WHAT YOU CAN DO
• Check the health of your SSD and reveal its estimated lifespan
• Reduce the time it takes to save files to your SSD
• Free up space on your drive to boost its performance
• Force Windows to allocate maximum power to your SSD
• Disable unnecessary features that slow your drive
• Ensure your PC is configured to boot from your SSD
• Benchmark-test your drive to monitor its speed over time
Solid-state drives (SSDs) have revolutionised our computers over the past decade, making them faster, quieter and much more reliable. If you’ve bought a new laptop or desktop PC in the last few years, it almost certainly includes an SSD, either as its sole boot and storage drive, or coupled with a traditional hard disk drive (HDD) to give you extra space.
The quality and popularity of SSDs means that HDDs are being phased out. Last year, we reported that Microsoft had asked PC manufacturers to prioritise SSDs over hard drives (see Issue 634, page 10), despite the latter being cheaper to make and buy. But although the latest SSDs are up to a hundred times faster than HDDs, they’re not immune to performance problems, whether the drive is built into your PC or you’ve installed it yourself.
There are many factors that can affect the speed of your solid-state drive, including incorrectly configured settings, compatibility issues and even Windows updates. Only last month, some Windows 11 users who installed the KB5023706 update experienced a massive drop in the speed of their SSDs (see www.snipca.com/45500).
In this feature, we reveal how to boost the performance of your SSD by tweaking secret settings and running dedicated software. All our advice is free to try and will help your drive achieve and maintain its optimum speed.
IS YOUR SSD ABOUT TO FAIL?
Why might your SSD be about to die?
Although solid-state drives have no moving parts, which makes them faster, quieter and less prone to mechanical malfunctions than traditional hard drives, they only support a limited number of writes. This is because they use flash memory to store data rather than physical RAM, which is organised into blocks.

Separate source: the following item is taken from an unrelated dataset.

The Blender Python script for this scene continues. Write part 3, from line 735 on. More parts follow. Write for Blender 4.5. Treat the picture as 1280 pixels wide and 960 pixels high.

When data is written to unused memory on your SSD, it is locked and protected, and can’t be overwritten until it’s erased using an electrical charge. To update the data in a block, your SSD must copy its entire contents - including the new data – to an empty block, and then delete the original block – a process called ‘garbage collection’. This means that SSDs need to perform complex operations each time they write data, which causes them to gradually wear out.